* **TASK OBJECTIVE**
Identify every line containing the word "extends" and reproduce each one.

* **DATA EXTRACT**
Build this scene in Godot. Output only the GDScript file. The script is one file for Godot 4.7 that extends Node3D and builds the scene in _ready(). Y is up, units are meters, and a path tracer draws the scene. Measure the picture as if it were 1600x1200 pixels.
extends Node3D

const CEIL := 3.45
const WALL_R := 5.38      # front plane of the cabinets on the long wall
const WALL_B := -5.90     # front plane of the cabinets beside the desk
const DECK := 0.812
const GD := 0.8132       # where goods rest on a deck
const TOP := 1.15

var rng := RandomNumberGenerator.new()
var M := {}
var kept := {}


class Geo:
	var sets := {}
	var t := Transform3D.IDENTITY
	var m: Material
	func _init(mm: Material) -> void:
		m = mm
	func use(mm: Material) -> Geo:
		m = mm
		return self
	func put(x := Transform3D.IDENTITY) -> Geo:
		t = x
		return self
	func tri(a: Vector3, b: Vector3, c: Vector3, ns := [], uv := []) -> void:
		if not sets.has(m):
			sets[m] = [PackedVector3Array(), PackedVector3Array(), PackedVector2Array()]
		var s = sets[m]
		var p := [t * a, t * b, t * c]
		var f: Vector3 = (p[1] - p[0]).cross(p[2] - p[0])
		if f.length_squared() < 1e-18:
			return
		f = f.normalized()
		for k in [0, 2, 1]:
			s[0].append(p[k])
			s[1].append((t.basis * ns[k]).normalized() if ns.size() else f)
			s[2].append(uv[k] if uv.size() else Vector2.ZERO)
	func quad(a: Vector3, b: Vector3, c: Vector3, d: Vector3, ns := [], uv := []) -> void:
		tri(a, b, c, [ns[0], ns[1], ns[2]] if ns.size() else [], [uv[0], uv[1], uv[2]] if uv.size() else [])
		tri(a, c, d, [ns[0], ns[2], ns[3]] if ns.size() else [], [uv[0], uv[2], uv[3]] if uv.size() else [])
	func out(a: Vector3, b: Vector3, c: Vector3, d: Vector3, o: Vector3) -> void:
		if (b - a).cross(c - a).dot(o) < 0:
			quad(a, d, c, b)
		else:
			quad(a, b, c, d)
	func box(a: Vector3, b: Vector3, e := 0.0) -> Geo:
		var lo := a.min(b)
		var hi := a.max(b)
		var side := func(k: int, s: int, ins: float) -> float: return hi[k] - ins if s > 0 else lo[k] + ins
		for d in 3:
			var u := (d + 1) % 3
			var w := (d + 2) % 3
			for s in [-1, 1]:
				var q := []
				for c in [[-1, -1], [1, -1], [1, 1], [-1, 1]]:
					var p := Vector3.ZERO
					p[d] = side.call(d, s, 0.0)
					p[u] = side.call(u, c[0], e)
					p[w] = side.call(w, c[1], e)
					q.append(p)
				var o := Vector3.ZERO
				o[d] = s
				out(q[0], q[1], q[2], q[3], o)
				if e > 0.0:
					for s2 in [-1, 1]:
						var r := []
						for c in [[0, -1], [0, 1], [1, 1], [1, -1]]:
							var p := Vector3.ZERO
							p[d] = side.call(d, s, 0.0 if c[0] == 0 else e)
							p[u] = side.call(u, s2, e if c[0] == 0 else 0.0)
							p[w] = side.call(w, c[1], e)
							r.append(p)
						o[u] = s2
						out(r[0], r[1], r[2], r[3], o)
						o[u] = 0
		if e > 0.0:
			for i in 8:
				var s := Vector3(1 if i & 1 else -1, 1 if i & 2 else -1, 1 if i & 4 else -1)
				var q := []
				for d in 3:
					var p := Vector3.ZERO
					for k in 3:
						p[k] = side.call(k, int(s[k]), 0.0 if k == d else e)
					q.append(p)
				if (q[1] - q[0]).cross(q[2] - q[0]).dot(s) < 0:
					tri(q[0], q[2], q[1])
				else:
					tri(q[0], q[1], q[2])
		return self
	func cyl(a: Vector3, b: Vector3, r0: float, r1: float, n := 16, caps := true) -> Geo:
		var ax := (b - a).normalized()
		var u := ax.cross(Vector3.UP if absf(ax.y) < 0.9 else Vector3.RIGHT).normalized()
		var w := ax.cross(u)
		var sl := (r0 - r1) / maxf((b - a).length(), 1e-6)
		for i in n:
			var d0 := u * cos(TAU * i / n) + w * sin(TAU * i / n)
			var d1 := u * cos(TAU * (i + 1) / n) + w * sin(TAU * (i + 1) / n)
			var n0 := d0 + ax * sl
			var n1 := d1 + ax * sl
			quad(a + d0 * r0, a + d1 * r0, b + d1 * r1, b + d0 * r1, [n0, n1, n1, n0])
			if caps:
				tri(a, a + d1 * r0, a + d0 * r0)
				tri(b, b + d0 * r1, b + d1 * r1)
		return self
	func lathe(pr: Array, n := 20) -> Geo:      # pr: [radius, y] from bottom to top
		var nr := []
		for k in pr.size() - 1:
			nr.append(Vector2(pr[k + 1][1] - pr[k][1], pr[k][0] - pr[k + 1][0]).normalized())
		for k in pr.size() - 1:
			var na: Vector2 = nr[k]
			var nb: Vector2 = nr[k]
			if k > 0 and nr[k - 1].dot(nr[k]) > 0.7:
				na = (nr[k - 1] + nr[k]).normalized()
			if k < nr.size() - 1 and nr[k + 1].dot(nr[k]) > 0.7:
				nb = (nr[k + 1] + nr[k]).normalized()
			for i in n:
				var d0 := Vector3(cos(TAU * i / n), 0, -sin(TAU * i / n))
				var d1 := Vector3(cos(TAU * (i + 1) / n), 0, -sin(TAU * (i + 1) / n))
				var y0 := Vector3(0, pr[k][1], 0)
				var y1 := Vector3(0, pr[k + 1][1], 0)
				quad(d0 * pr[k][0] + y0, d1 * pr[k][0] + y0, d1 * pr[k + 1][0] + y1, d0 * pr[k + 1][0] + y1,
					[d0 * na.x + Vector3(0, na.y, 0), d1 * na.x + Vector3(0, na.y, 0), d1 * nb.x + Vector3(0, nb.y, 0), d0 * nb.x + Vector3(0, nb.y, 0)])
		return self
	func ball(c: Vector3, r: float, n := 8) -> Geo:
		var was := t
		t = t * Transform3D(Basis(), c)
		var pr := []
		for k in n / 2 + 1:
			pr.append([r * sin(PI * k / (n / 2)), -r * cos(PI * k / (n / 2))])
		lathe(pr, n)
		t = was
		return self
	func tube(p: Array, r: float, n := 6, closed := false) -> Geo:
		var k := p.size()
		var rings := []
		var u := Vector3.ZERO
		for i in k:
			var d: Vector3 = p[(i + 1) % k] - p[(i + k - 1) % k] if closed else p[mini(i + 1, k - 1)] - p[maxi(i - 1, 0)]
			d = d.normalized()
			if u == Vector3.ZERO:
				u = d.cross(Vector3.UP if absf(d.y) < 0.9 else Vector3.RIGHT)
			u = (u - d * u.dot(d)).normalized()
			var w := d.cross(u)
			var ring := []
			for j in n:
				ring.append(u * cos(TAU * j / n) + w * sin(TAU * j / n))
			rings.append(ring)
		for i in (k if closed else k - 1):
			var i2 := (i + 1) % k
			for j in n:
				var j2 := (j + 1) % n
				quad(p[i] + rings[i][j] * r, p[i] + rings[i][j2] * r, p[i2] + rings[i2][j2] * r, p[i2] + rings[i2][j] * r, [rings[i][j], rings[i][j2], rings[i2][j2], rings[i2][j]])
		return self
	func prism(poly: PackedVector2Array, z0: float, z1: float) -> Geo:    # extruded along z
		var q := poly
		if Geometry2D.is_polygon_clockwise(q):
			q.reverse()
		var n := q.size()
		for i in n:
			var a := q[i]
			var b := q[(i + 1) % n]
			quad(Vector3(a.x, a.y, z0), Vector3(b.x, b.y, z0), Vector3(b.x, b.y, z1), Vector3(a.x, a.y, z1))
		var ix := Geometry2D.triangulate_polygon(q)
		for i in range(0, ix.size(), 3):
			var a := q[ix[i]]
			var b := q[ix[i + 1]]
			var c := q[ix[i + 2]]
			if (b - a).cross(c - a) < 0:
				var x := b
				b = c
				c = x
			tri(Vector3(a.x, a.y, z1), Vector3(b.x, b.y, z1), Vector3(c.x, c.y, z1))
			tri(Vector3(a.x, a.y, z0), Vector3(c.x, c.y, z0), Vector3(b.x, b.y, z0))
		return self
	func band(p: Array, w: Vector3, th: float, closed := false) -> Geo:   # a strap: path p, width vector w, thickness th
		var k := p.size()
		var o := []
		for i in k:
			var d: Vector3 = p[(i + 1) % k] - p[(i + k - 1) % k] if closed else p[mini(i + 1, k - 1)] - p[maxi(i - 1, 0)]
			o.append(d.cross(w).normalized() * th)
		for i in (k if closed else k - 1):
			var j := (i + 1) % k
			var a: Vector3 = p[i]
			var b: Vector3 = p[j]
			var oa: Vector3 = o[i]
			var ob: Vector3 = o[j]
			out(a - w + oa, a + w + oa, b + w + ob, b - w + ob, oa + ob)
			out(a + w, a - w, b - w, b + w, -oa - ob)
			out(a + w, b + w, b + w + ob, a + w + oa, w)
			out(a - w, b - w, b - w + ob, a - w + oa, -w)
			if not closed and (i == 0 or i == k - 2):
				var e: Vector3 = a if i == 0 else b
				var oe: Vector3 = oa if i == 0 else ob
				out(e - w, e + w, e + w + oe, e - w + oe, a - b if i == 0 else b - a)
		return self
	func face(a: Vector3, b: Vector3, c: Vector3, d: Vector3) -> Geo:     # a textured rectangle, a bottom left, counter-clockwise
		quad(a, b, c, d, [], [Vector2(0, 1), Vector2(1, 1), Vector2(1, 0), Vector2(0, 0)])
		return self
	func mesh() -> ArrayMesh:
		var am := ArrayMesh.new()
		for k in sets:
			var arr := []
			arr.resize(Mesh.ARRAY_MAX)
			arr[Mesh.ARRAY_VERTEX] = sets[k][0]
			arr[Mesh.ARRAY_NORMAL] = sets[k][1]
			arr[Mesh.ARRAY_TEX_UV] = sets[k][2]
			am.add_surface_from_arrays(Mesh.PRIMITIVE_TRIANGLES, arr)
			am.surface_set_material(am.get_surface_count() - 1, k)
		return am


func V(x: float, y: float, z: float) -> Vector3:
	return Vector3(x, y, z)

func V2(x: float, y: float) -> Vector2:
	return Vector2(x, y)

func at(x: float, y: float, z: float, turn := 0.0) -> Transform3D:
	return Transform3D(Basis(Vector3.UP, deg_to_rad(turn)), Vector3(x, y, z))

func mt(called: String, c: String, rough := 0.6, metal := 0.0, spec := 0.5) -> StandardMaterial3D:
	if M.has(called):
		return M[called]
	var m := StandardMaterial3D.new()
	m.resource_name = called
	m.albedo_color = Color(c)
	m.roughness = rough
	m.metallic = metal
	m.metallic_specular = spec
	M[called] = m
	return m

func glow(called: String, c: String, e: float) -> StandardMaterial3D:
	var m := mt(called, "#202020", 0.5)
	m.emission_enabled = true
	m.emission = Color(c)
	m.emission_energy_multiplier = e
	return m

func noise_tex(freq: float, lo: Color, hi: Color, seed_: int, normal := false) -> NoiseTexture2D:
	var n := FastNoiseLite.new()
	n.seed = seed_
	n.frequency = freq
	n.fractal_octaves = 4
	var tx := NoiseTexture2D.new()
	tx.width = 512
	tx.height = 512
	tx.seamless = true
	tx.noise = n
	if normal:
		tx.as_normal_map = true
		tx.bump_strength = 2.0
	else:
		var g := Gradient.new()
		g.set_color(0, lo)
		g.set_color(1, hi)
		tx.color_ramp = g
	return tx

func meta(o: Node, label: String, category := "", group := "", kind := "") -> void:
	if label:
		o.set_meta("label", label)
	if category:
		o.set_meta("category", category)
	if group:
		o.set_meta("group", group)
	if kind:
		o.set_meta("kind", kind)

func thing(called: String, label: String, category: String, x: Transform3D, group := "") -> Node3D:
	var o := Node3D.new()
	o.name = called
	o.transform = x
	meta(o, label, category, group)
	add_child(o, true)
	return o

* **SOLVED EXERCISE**
Build this scene in Godot. Output only the GDScript file. The script is one file for Godot 4.7 that extends Node3D and builds the scene in _ready(). Y is up, units are meters, and a path tracer draws the scene. Measure the picture as if it were 1600x1200 pixels.
extends Node3D